JAKARTA (RIAUPOS.CO) — Tanah mutiara hitam, Papua sempat kembali memanas. Pengerusakan fasilitas umum terjadi. Aksi bakar ban dan benda-benda lainnya tak terhindarkan. Kabarnya peristiwa ini latarbelakangi aksi rasisme kepada mahasiswa Papua di Malang, dan Surabaya, Jawa Timur. Akibatnya, saudara-saudara mereka di tanah kelahirannya tak terima, dan turun ke jalan menuntut keadilan.
Aktivis Hak Asasi Manusia (HAM) Papua, Yohanes Jonga mengatakan, dari pandangannya, ada dua masalah utama dalam konflik yang terjadi sekarang. Pertama yaitu adanya rasisme berupa panggilan monyet kepada mahasiswa Papua di Jawa Timur. Sehingga pihak keluarga merasa terhina, sanak saudaranya diperlakukan seperti itu.
“Menurut mereka, bukan baru pertama. Sudah beberapa kali. Sehingga kalau benar seperti itu, memang sangat memalukan apalagi jika terjadi di Jawa, di Surabaya yang kami anggap SDM intelektual sudah tinggi,” ujar Yohanes saat dihubungi JawaPos.com, Selasa (20/8).

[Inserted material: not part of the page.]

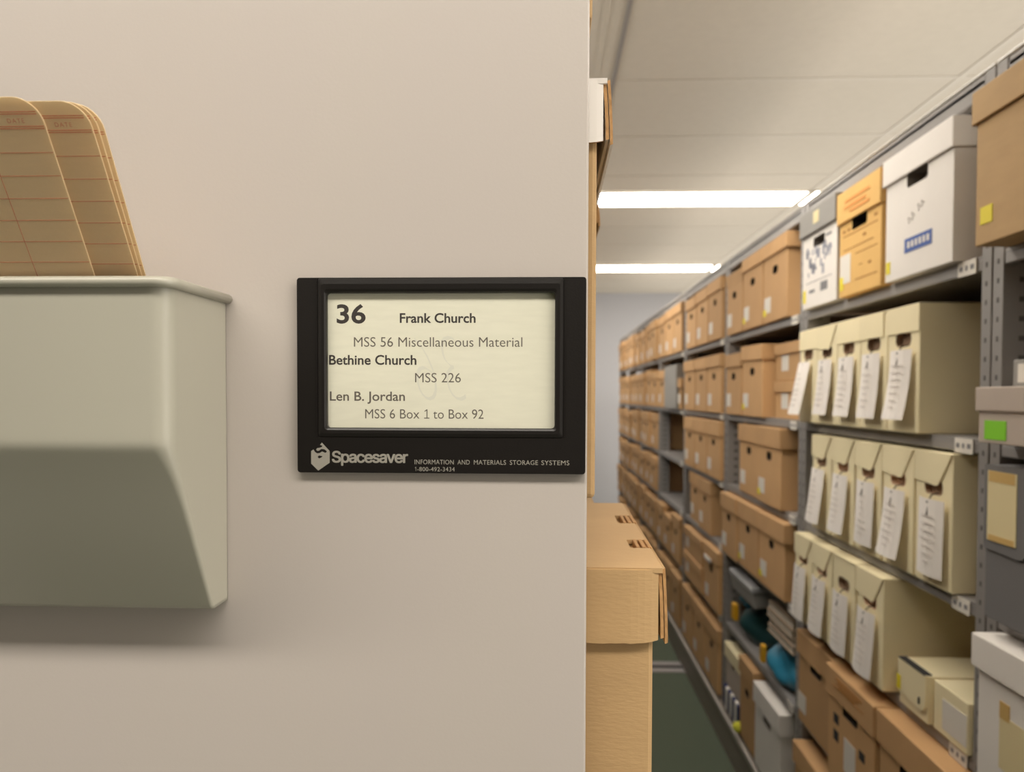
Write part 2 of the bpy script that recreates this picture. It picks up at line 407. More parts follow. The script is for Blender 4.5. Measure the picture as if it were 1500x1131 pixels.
# ------------------------------------------------------------------ boxes
def body_mesh(key, w_, h, d, m, hole=None, bev=.0015, hcol=None, deep=.055):
    """carton body: front at x=0 facing -x, y centred, standing on z=0; hole cut in the front"""
    bm = bmesh.new(); y0, y1 = -w_/2, w_/2
    c = [bm.verts.new(p) for p in ((0, y0, 0), (0, y1, 0), (0, y1, h), (0, y0, h))]
    b = [bm.verts.new(p) for p in ((d, y0, 0), (d, y1, 0), (d, y1, h), (d, y0, h))]
    for i in range(4): bm.faces.new((c[i], c[(i+1) % 4], b[(i+1) % 4], b[i]))
    bm.faces.new(b)
    if not hole: bm.faces.new(c[::-1])
    else:
        hy, hz, hw, hh, r = hole                       # centre, size, corner radius
        o = rounded(hy-hw/2, hy+hw/2, hz-hh/2, hz+hh/2, r, 4)   # starts at +y, +z corner, anticlockwise
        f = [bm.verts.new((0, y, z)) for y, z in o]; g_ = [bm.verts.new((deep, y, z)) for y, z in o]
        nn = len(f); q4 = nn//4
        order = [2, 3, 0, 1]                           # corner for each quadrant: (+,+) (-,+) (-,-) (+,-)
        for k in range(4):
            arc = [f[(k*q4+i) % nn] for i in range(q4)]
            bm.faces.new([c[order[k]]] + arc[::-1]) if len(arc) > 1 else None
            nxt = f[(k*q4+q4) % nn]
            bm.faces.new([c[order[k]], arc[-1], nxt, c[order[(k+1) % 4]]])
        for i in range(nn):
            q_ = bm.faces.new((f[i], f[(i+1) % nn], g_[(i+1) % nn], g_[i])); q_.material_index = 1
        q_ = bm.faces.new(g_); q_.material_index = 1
    es = [e for e in bm.edges if all(v in c+b for v in e.verts)]
    bmesh.ops.bevel(bm, geom=es, offset=bev, segments=2, affect='EDGES', profile=.5)
    return finish(bm, key, [m, hcol or M['hollow']])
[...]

Faktor kedua yang dia dengar dari masyarakat di Papua yakni kekecewaam mereka atas sikap pemerintah kepada masyarakat Papua khususnya yang berada di daerah pedalaman, seperti Nduga. “Semacam pemerintah membiarkan orang-orang Nduga mati sakit di hutan,” terangnya.
Yohanes membantah, jika unjuk rasa turut ditunggangi oleh kelompok-kelompok tertentu yang mengakibatkan kerusuhan terjadi. “Masih murni keprihatinan orang tua dan masyarakat Papua terhadap anak-anak mereka yang sekarang ada di Jawa,” imbuhnya.

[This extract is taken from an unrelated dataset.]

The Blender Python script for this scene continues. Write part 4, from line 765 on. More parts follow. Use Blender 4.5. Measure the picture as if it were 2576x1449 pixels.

Nasi telah menjadi bubur. Situasi terlanjur chaos. Hanya solusi yang dibutuhkan sekarang. Menurut Yohanes, solusi pertama supaya kejadian ini tidak terulang, pemerintah pusat dan pemerintah daerah harus mengeluarkan pernyataan yang mengedepankan persatuan dan menanamkan rasa kekeluargaan.

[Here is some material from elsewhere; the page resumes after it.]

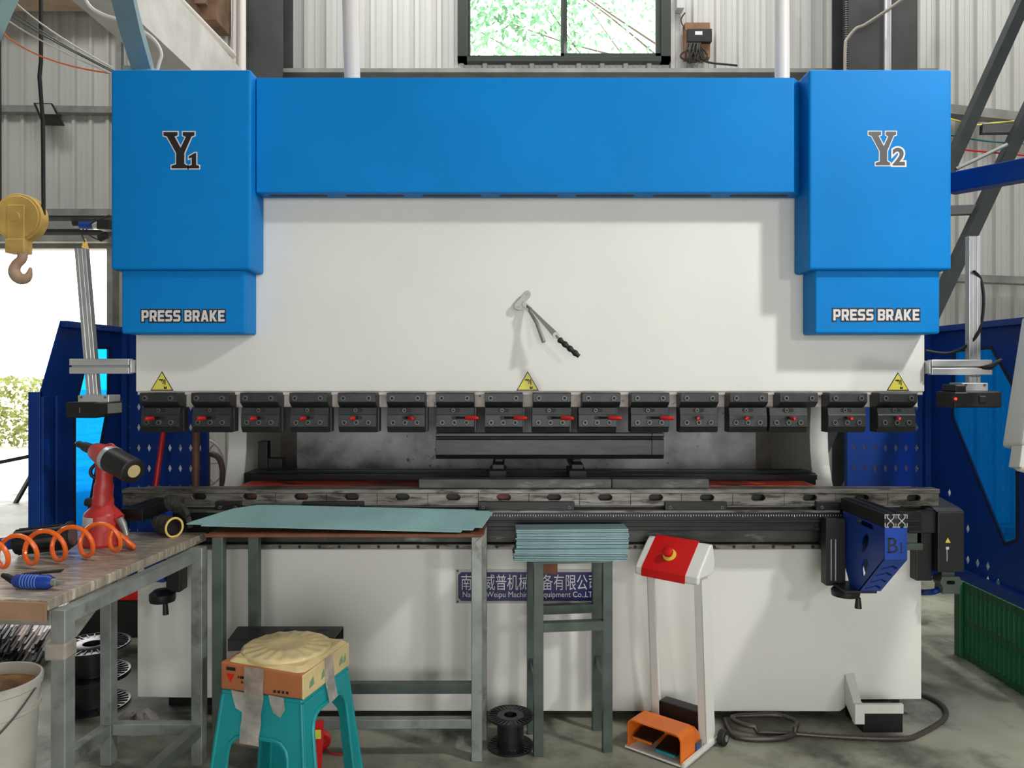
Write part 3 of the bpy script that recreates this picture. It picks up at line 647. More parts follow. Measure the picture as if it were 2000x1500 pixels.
# ---------------------------------------------------------------- laser guards on the ram
def post(b, p0, p1, w=.047):
    p0, p1 = Vector(p0), Vector(p1); b.bar(p0, p1, w * .36, w * .6); a = Vector((w * .34, 0, 0))
    b.bar(p0 - a, p1 - a, w * .32, w * .66); b.bar(p0 + a, p1 + a, w * .32, w * .66)
    b.bar(p0, p1, w * .4, w * .55)
yl = 3.17
def laser(sgn, label, top, bot, arm, br, body, head):
    t = thing('laser_guard', label, 'sensor', P(arm[0] if sgn < 0 else arm[1], arm[2], yl))
    b = MB(); post(b, P(*top, yl + .01), P(*bot, yl + .01)); b.build('post', M['alu'], t, .002)
    b = MB(); z0, z1 = Z(arm[3], yl), Z(arm[2], yl); xa, xb = X(arm[0], yl), X(arm[1], yl); h = (z1 - z0)
    ya, ye = yl - .055, yl - .021
    b.box(xa, xb, ya, ye, z0, z0 + h * .44); b.box(xa, xb, ya, ye, z1 - h * .44, z1); b.box(xa, xb, ya + .018, ye, z0 + h * .4, z1 - h * .4)
    xr = X(1806, YP) + .0015 if sgn > 0 else X(265, YP) - .0015; b.box(min(xr, xr + sgn * .004), max(xr, xr + sgn * .004), ya, yl + .05, z0 + .004, z1 - .004); b.build('arm', M['alu'], t, .002)
    y = yl - .10
    b = MB(); b.box(X(br[0], y), X(br[1], y), y, y + .09, Z(br[3], y), Z(br[2], y)); bo = b.build('bracket', M['alu'], t, .002)
    for q in (br[0] + 7, br[1] - 7):
        s = MB(); s.cyl((X(q, y), y - .003, Z(br[2] + 4, y)), (X(q, y), y, Z(br[2] + 4, y)), .005, n=10); s.build('screw', M['bolt'], bo)
    b = MB(); b.box(X(body[0], y), X(body[1], y), y - .02, y + .1, Z(body[3], y), Z(body[2], y)); b.box(X(body[0] + 25, y), X(body[1] - 30, y), y - .025, y + .1, Z(body[3] - 8, y), Z(body[2] + 8, y)); b.build('housing', M['black'], t, .006)
    if sgn > 0:
        b = MB(); b.box(X(head[0], y), X(head[1], y), y - .035, y + .1, Z(head[3] + 1, y), Z(head[2] - 1, y)); b.box(X(head[0] + 6, y), X(head[1], y), y - .02, y + .08, Z(head[2], y), Z(head[2] - 15, y)); ho = b.build('lens_head', M['black'], t, .006)
        c = P(1867, 779, y - .036); s = MB(); s.cyl(c, c + Vector((0, -.002, 0)), .016); s.build('lens', M['socket'], ho)
        c += Vector((-.003, -.003, 0)); s = MB(); s.cyl(c, c + Vector((0, -.002, 0)), .005); s.build('laser_light', M['led'], ho)
        b = MB(); b.tube([P(1918, 718, yl - .05), P(1934, 717, yl - .06), P(1956, 702, yl - .06)], [.009, .012, .006], 8); b.build('clamp_lever', M['black'], t)
        b = MB(); b.tube(smoothpath([P(1902, 530, yl - .02), P(1915, 545, yl), P(1921, 580, yl), P(1918, 625, yl), P(1908, 655, yl - .01), P(1884, 678, yl + .02), P(1850, 690, yl + .04), P(1808, 685, yl + .05)]), .006, 8); b.build('cable', M['rubber'], t)
    else:
        xa, xb = X(head[0], y), X(head[1], y); z0, z1 = Z(head[3], y), Z(head[2], y)
        b = MB(); b.hexa([(xa, y - .03, z0), (xb - .012, y - .06, z0 + .01), (xb, y + .06, z0 + .012), (xa, y + .09, z0), (xa, y - .03, z1), (xb - .012, y - .06, z1), (xb, y + .06, z1 + .006), (xa, y + .09, z1 - .002)]); ho = b.build('lens_head', M['black'], t, .006)
        b = MB(); q = lambda u, v: Vector((xb - .0105 + .0105 * u, y - .06 + .12 * u, z0 + .006 + (z1 - z0) * v)); n = Vector((.003, -.001, 0))
        b.add([q(.12, .2) + n, q(.88, .2) + n, q(.88, .85) + n, q(.12, .85) + n, q(.12, .2), q(.88, .2), q(.88, .85), q(.12, .85)], [(0, 1, 2, 3), (4, 7, 6, 5), (0, 4, 5, 1), (1, 5, 6, 2), (2, 6, 7, 3), (3, 7, 4, 0)]); b.build('lens', M['chrome'], ho)
    return t
laser(1, 'laser sensor with red light on an aluminium post, right end of the ram', (1900, 462), (1900, 752), (1806, 1922, 703, 732), (1879, 1930, 748, 764), (1880, 1951, 764, 796), (1854, 1882, 766, 795))
laser(-1, 'laser sensor on a leaning aluminium post, left end of the ram', (160, 486), (184, 775), (150, 265, 701, 730), (152, 213, 772, 790), (134, 194, 785, 816), (190, 226, 786, 815))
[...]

Kedua, aparat penegak hukum diminta agar meningkatkan profesionalisme dalam bekerja. Sehingga apabila ada kabar seperti di Surabaya yang menyebutkan mahasiswa Papua membuang bendera Merah Putih, bisa segera di mitigasi dan diselesaikan secara hukum. Dengan demikian dapat dihindarkan dari perilaku anarkis kelompok tertentu.
“Hukum harus ditegakkan. Kalau organisasi lain yang mengatur penegakkan hukum, ini sudah akibatnya terjadi macam-macam seperti itu,” ucup Yohanes.
Ketiga, menurut pria yang berprofesi sebagai Pastur di Papua itu, meminta semua instansi, baik ormas, pemerintah dan lain sebagainya agar bisa semakin dewasa dalam bertutur kata dalam menanggapi berbagai persoalan yang muncul. Hal itu guna mencegah adanya keributan satu sama lain.
“Keempat ini mungkin anak-anak Papua yang sudah selesai kuliah. Bagaimana juga supaya pengangkatan (PNS) dan lain sebagainya membawa anak Papua ke luar Papua juga. Artinya ada jatah mereka di daerah lain,” lanjutnya.
Peraih penghargaan Yap Thiam Hien 2009 itu menilai saat ini penyebaran PNS atau CPNS asal Papua belum mereta. Orang-orang asli Papua masih banyak terfokus di daerah asalnya. Hanya sedikit yang mendapat kesempatan di daerah lain. Padahal kebijakan ini penting, sebagai penanda setiap warga negara memiliki hak yang sama.
Solusi kelima, Yohanes meminta mahasiswa Papua yang berada di perantauan manapun, agar dilibatkan dalam kegiatan-kegiatan di daerah tersebut. Dengan demikian kerukunan antar warga bisa tercipta. “Jadi diberi tempat bagi mahasiswa Papua, (walaupun) mereka menolak tapi mereka diberi kesempatan,” tutupnya.